The Guardian is to set up a team to focus on developing innovative approaches to deliver mobile news, after receiving a grant of almost $3m from a US foundation dedicated to promoting journalism.
Guardian US will create a new editorial and production team tasked with exploring new ways for readers to consume news on mobile devices, after being awarded $2.6m (£1.7m) from the Knight Foundation.
The Knight Foundation, which gave $130m in grants last year, has previously supported initiatives including a joint project by Mozilla, the New York Times and the Washington Post to build a user-generated content and comment platform.
The new team will form an innovation lab that will operate autonomously from the main US operation, but will also have access to stories and resources from the larger Guardian newsroom.

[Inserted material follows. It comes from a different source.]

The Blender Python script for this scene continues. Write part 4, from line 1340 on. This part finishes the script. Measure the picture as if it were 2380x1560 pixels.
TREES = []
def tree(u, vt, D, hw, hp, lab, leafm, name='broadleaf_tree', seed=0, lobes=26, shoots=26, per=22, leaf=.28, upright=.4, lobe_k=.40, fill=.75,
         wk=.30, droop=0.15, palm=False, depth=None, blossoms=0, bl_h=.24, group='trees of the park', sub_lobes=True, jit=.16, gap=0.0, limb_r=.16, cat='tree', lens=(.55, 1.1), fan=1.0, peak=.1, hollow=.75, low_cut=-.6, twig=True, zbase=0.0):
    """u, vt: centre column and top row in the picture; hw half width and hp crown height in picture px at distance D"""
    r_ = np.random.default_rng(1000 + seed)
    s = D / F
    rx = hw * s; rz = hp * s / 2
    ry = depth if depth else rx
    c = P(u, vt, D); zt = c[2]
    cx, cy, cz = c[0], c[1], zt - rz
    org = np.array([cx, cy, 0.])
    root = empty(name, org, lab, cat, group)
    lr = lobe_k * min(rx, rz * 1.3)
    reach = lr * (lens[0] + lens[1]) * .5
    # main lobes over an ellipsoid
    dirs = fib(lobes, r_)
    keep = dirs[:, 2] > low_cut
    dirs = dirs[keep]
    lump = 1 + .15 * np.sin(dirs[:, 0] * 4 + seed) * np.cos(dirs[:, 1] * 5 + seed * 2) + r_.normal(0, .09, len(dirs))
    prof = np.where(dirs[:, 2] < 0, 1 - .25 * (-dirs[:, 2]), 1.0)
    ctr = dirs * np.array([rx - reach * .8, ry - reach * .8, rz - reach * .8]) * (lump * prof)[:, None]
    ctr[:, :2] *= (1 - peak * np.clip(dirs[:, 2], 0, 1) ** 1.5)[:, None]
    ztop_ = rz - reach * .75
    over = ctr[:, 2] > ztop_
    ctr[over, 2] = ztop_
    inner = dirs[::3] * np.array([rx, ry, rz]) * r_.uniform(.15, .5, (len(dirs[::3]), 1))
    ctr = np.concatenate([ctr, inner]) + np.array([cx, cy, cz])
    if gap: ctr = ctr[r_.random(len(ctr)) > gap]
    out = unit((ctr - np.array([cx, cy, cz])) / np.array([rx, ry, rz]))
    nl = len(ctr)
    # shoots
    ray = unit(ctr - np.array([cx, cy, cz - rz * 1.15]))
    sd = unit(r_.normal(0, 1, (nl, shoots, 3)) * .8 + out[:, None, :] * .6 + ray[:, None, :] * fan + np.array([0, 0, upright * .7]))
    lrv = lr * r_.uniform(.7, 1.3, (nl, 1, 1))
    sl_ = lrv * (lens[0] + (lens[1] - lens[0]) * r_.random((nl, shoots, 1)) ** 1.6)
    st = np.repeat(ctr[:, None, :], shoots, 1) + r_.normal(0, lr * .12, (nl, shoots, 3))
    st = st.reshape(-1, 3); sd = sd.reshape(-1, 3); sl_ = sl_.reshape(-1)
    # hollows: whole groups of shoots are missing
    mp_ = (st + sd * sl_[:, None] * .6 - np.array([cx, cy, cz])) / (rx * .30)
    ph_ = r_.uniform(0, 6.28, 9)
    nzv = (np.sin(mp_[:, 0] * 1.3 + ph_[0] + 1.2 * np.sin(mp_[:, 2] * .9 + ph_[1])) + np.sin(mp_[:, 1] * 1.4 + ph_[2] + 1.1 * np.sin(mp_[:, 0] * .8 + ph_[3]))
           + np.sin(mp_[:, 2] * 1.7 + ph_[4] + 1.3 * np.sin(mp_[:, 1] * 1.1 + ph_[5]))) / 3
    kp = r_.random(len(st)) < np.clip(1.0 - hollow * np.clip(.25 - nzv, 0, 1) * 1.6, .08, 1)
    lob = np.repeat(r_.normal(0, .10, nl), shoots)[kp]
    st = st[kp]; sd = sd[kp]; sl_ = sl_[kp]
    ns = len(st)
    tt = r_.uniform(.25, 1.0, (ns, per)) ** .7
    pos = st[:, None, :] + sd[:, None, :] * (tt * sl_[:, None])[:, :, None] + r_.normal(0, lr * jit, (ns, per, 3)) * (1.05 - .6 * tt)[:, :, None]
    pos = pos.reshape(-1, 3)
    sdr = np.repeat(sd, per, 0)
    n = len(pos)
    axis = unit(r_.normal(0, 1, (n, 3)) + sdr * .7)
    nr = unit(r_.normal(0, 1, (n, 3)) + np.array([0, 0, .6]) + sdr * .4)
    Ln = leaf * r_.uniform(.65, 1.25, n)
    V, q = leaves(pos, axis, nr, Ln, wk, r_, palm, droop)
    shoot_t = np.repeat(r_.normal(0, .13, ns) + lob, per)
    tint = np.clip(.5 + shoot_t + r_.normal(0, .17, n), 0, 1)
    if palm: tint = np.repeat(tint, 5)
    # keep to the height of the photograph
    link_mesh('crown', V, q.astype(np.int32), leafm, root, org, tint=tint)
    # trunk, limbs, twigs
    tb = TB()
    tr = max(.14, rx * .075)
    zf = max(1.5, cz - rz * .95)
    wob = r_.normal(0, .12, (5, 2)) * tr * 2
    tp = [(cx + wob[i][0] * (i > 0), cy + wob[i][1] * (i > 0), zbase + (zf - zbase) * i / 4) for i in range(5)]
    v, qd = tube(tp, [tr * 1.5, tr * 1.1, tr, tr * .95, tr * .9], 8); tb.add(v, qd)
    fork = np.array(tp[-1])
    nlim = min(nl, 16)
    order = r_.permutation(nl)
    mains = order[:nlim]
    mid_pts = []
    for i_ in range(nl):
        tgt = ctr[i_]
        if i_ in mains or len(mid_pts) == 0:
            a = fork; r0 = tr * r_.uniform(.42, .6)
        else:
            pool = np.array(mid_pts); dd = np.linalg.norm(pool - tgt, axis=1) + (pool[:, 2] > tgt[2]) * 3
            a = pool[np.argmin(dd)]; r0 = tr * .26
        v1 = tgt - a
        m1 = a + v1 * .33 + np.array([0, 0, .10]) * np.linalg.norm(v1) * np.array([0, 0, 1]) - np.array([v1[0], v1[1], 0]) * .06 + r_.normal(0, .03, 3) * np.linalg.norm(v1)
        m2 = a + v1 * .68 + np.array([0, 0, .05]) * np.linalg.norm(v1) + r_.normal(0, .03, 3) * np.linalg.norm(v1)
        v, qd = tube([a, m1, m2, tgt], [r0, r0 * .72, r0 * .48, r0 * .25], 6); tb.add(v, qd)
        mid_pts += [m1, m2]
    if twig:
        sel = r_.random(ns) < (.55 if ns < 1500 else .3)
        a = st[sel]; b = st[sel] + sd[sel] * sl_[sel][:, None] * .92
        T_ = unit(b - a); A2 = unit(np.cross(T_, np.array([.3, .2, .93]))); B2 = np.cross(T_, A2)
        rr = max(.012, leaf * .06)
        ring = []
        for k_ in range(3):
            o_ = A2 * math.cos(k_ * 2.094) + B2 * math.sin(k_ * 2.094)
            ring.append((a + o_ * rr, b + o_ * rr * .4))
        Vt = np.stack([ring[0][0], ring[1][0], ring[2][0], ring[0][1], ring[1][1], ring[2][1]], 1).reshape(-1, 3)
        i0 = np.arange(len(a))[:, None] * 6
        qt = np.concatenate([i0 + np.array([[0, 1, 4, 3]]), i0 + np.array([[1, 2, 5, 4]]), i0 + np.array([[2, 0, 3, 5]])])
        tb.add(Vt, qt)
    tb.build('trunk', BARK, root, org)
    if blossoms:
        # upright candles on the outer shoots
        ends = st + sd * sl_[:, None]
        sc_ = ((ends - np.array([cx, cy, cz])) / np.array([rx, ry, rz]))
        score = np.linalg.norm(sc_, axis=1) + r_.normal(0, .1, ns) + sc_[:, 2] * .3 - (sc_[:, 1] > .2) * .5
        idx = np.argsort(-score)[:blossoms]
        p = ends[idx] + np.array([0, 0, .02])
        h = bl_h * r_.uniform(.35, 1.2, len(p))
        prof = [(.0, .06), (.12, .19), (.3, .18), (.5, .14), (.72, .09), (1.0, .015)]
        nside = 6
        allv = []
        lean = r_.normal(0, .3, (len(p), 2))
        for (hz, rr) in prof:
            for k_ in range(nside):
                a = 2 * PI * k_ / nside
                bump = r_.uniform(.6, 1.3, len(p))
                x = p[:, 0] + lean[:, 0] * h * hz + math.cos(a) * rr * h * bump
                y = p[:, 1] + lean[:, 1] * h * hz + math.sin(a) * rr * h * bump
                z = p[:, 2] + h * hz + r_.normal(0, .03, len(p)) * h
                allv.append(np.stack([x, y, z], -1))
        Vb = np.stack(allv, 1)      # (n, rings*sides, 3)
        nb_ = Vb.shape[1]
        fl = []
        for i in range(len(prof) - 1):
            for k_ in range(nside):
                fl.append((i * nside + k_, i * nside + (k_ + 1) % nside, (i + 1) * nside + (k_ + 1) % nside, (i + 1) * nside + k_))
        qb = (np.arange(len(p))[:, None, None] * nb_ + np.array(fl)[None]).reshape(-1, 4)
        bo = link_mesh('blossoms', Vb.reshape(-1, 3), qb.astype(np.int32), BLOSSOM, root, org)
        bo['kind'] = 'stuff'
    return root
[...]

“The innovation lab will sit at the heart of our US newsroom and will draw on the collective expertise of our team in order to do things differently in the mobile space,” said Katharine Viner, editor-in-chief of Guardian News & Media. “We’re also really excited to be sharing our results in an open environment, so others can learn from our experiments and get involved in the conversation about mobile journalism.”
Any new tools, story forms or ways to source stories that come out of the lab’s work will be shared with other organisations.
Jennifer Preston, vice-president of journalism at the Knight Foundation, said that the grant was born from the need for media organisations to keep up the shift to mobile news consumption.
“With 50% of news now accessed on smartphones, news organisations need to quickly figure out how to present news on a smaller screen,” said Preston. “We hope to develop a deeper understanding of how people use and consume mobile news, while also learning how best to engage audiences as participants in spreading and creating content.”